[Scene script records]

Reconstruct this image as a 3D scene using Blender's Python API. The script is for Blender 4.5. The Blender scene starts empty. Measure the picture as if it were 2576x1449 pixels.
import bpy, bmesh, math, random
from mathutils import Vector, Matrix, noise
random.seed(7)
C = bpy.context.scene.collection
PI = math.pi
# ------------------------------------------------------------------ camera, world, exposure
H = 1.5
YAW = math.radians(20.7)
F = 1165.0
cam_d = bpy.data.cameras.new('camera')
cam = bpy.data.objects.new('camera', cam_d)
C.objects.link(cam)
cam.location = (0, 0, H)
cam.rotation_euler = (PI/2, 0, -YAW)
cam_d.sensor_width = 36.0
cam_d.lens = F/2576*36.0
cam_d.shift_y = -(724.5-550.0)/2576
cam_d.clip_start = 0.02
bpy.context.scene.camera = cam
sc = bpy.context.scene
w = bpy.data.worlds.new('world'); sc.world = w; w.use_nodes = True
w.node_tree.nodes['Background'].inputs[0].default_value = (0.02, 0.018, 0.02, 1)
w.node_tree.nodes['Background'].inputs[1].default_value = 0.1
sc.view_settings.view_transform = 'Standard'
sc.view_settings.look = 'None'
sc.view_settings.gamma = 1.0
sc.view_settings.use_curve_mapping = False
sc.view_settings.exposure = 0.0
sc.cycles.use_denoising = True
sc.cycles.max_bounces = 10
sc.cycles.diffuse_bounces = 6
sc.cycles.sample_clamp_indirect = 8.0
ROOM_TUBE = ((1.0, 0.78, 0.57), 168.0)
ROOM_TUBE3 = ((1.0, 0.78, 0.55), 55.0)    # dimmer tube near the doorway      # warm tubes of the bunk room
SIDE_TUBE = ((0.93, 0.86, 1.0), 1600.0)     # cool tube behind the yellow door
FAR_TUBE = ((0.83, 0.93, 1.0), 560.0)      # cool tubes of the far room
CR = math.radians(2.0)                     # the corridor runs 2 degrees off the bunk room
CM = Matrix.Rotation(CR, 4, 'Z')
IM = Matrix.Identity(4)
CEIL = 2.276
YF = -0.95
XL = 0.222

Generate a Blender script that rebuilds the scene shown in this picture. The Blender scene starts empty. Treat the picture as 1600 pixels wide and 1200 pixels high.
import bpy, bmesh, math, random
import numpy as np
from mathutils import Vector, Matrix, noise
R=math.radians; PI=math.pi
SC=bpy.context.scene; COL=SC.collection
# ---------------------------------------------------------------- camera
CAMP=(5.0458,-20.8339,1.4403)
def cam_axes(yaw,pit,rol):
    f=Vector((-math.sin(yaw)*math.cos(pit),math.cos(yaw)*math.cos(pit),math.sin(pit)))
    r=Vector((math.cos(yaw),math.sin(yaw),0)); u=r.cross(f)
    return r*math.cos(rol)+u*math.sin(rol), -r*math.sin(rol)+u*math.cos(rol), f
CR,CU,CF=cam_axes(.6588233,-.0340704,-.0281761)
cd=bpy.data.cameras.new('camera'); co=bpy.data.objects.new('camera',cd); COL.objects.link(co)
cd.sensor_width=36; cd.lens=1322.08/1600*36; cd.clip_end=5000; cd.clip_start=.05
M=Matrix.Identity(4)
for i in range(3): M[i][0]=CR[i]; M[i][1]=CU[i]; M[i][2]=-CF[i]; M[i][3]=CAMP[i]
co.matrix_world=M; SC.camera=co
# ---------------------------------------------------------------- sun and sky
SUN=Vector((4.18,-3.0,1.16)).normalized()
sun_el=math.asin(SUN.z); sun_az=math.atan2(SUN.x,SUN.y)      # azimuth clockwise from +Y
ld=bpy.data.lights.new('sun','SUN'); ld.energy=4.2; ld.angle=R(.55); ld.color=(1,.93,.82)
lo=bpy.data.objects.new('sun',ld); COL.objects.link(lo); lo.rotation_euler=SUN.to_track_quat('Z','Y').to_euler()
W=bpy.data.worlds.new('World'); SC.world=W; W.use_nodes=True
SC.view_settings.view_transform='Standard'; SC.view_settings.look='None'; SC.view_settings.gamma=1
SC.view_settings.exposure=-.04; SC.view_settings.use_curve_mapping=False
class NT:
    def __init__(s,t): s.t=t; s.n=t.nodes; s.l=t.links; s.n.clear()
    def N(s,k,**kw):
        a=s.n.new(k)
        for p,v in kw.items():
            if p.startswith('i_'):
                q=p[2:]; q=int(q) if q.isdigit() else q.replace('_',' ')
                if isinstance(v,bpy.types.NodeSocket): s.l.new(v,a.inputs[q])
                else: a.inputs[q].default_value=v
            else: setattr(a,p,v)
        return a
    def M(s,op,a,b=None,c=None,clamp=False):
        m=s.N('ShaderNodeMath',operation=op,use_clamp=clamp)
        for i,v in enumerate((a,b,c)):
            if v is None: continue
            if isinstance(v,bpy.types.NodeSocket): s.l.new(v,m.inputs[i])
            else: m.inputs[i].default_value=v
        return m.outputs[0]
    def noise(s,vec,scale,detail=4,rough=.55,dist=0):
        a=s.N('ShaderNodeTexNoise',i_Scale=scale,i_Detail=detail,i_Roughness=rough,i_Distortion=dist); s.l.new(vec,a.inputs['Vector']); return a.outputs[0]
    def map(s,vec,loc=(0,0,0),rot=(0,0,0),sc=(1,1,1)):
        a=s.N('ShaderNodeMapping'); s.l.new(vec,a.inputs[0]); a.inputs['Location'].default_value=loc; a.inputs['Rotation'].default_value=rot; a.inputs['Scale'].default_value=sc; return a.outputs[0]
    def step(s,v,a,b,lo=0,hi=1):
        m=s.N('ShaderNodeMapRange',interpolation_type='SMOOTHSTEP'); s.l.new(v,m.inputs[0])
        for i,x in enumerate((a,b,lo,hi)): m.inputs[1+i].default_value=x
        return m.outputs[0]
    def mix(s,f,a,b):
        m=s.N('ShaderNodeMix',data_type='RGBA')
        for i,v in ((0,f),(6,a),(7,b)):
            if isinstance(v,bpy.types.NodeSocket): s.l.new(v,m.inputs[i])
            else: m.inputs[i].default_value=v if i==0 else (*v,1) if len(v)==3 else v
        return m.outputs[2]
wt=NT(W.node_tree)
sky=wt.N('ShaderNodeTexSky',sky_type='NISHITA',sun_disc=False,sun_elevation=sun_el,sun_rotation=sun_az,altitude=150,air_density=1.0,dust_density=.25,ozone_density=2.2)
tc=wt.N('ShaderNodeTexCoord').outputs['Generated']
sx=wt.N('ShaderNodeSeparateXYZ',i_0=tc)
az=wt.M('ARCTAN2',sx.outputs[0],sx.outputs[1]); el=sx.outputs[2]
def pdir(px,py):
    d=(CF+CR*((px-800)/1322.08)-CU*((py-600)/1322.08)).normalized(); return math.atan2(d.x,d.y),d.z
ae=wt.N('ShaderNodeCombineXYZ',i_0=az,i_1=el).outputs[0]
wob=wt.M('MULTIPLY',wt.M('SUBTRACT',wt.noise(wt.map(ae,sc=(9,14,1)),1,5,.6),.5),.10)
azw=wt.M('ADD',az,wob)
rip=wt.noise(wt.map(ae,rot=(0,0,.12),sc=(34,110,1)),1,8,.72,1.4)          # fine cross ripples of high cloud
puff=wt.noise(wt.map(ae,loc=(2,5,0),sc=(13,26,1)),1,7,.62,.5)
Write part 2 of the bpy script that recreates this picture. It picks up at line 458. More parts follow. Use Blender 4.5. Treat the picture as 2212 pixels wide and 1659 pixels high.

**To be done:** The entries above must be returned in full, exactly as shown.

**Full answer:**
Reconstruct this image as a 3D scene using Blender's Python API. The script is for Blender 4.5. The Blender scene starts empty. Measure the picture as if it were 2576x1449 pixels.
import bpy, bmesh, math, random
from mathutils import Vector, Matrix, noise
random.seed(7)
C = bpy.context.scene.collection
PI = math.pi
# ------------------------------------------------------------------ camera, world, exposure
H = 1.5
YAW = math.radians(20.7)
F = 1165.0
cam_d = bpy.data.cameras.new('camera')
cam = bpy.data.objects.new('camera', cam_d)
C.objects.link(cam)
cam.location = (0, 0, H)
cam.rotation_euler = (PI/2, 0, -YAW)
cam_d.sensor_width = 36.0
cam_d.lens = F/2576*36.0
cam_d.shift_y = -(724.5-550.0)/2576
cam_d.clip_start = 0.02
bpy.context.scene.camera = cam
sc = bpy.context.scene
w = bpy.data.worlds.new('world'); sc.world = w; w.use_nodes = True
w.node_tree.nodes['Background'].inputs[0].default_value = (0.02, 0.018, 0.02, 1)
w.node_tree.nodes['Background'].inputs[1].default_value = 0.1
sc.view_settings.view_transform = 'Standard'
sc.view_settings.look = 'None'
sc.view_settings.gamma = 1.0
sc.view_settings.use_curve_mapping = False
sc.view_settings.exposure = 0.0
sc.cycles.use_denoising = True
sc.cycles.max_bounces = 10
sc.cycles.diffuse_bounces = 6
sc.cycles.sample_clamp_indirect = 8.0
ROOM_TUBE = ((1.0, 0.78, 0.57), 168.0)
ROOM_TUBE3 = ((1.0, 0.78, 0.55), 55.0)    # dimmer tube near the doorway      # warm tubes of the bunk room
SIDE_TUBE = ((0.93, 0.86, 1.0), 1600.0)     # cool tube behind the yellow door
FAR_TUBE = ((0.83, 0.93, 1.0), 560.0)      # cool tubes of the far room
CR = math.radians(2.0)                     # the corridor runs 2 degrees off the bunk room
CM = Matrix.Rotation(CR, 4, 'Z')
IM = Matrix.Identity(4)
CEIL = 2.276
YF = -0.95
XL = 0.222

Generate a Blender script that rebuilds the scene shown in this picture. The Blender scene starts empty. Treat the picture as 1600 pixels wide and 1200 pixels high.
import bpy, bmesh, math, random
import numpy as np
from mathutils import Vector, Matrix, noise
R=math.radians; PI=math.pi
SC=bpy.context.scene; COL=SC.collection
# ---------------------------------------------------------------- camera
CAMP=(5.0458,-20.8339,1.4403)
def cam_axes(yaw,pit,rol):
    f=Vector((-math.sin(yaw)*math.cos(pit),math.cos(yaw)*math.cos(pit),math.sin(pit)))
    r=Vector((math.cos(yaw),math.sin(yaw),0)); u=r.cross(f)
    return r*math.cos(rol)+u*math.sin(rol), -r*math.sin(rol)+u*math.cos(rol), f
CR,CU,CF=cam_axes(.6588233,-.0340704,-.0281761)
cd=bpy.data.cameras.new('camera'); co=bpy.data.objects.new('camera',cd); COL.objects.link(co)
cd.sensor_width=36; cd.lens=1322.08/1600*36; cd.clip_end=5000; cd.clip_start=.05
M=Matrix.Identity(4)
for i in range(3): M[i][0]=CR[i]; M[i][1]=CU[i]; M[i][2]=-CF[i]; M[i][3]=CAMP[i]
co.matrix_world=M; SC.camera=co
# ---------------------------------------------------------------- sun and sky
SUN=Vector((4.18,-3.0,1.16)).normalized()
sun_el=math.asin(SUN.z); sun_az=math.atan2(SUN.x,SUN.y)      # azimuth clockwise from +Y
ld=bpy.data.lights.new('sun','SUN'); ld.energy=4.2; ld.angle=R(.55); ld.color=(1,.93,.82)
lo=bpy.data.objects.new('sun',ld); COL.objects.link(lo); lo.rotation_euler=SUN.to_track_quat('Z','Y').to_euler()
W=bpy.data.worlds.new('World'); SC.world=W; W.use_nodes=True
SC.view_settings.view_transform='Standard'; SC.view_settings.look='None'; SC.view_settings.gamma=1
SC.view_settings.exposure=-.04; SC.view_settings.use_curve_mapping=False
class NT:
    def __init__(s,t): s.t=t; s.n=t.nodes; s.l=t.links; s.n.clear()
    def N(s,k,**kw):
        a=s.n.new(k)
        for p,v in kw.items():
            if p.startswith('i_'):
                q=p[2:]; q=int(q) if q.isdigit() else q.replace('_',' ')
                if isinstance(v,bpy.types.NodeSocket): s.l.new(v,a.inputs[q])
                else: a.inputs[q].default_value=v
            else: setattr(a,p,v)
        return a
    def M(s,op,a,b=None,c=None,clamp=False):
        m=s.N('ShaderNodeMath',operation=op,use_clamp=clamp)
        for i,v in enumerate((a,b,c)):
            if v is None: continue
            if isinstance(v,bpy.types.NodeSocket): s.l.new(v,m.inputs[i])
            else: m.inputs[i].default_value=v
        return m.outputs[0]
    def noise(s,vec,scale,detail=4,rough=.55,dist=0):
        a=s.N('ShaderNodeTexNoise',i_Scale=scale,i_Detail=detail,i_Roughness=rough,i_Distortion=dist); s.l.new(vec,a.inputs['Vector']); return a.outputs[0]
    def map(s,vec,loc=(0,0,0),rot=(0,0,0),sc=(1,1,1)):
        a=s.N('ShaderNodeMapping'); s.l.new(vec,a.inputs[0]); a.inputs['Location'].default_value=loc; a.inputs['Rotation'].default_value=rot; a.inputs['Scale'].default_value=sc; return a.outputs[0]
    def step(s,v,a,b,lo=0,hi=1):
        m=s.N('ShaderNodeMapRange',interpolation_type='SMOOTHSTEP'); s.l.new(v,m.inputs[0])
        for i,x in enumerate((a,b,lo,hi)): m.inputs[1+i].default_value=x
        return m.outputs[0]
    def mix(s,f,a,b):
        m=s.N('ShaderNodeMix',data_type='RGBA')
        for i,v in ((0,f),(6,a),(7,b)):
            if isinstance(v,bpy.types.NodeSocket): s.l.new(v,m.inputs[i])
            else: m.inputs[i].default_value=v if i==0 else (*v,1) if len(v)==3 else v
        return m.outputs[2]
wt=NT(W.node_tree)
sky=wt.N('ShaderNodeTexSky',sky_type='NISHITA',sun_disc=False,sun_elevation=sun_el,sun_rotation=sun_az,altitude=150,air_density=1.0,dust_density=.25,ozone_density=2.2)
tc=wt.N('ShaderNodeTexCoord').outputs['Generated']
sx=wt.N('ShaderNodeSeparateXYZ',i_0=tc)
az=wt.M('ARCTAN2',sx.outputs[0],sx.outputs[1]); el=sx.outputs[2]
def pdir(px,py):
    d=(CF+CR*((px-800)/1322.08)-CU*((py-600)/1322.08)).normalized(); return math.atan2(d.x,d.y),d.z
ae=wt.N('ShaderNodeCombineXYZ',i_0=az,i_1=el).outputs[0]
wob=wt.M('MULTIPLY',wt.M('SUBTRACT',wt.noise(wt.map(ae,sc=(9,14,1)),1,5,.6),.5),.10)
azw=wt.M('ADD',az,wob)
rip=wt.noise(wt.map(ae,rot=(0,0,.12),sc=(34,110,1)),1,8,.72,1.4)          # fine cross ripples of high cloud
puff=wt.noise(wt.map(ae,loc=(2,5,0),sc=(13,26,1)),1,7,.62,.5)
Write part 2 of the bpy script that recreates this picture. It picks up at line 458. More parts follow. Use Blender 4.5. Treat the picture as 2212 pixels wide and 1659 pixels high.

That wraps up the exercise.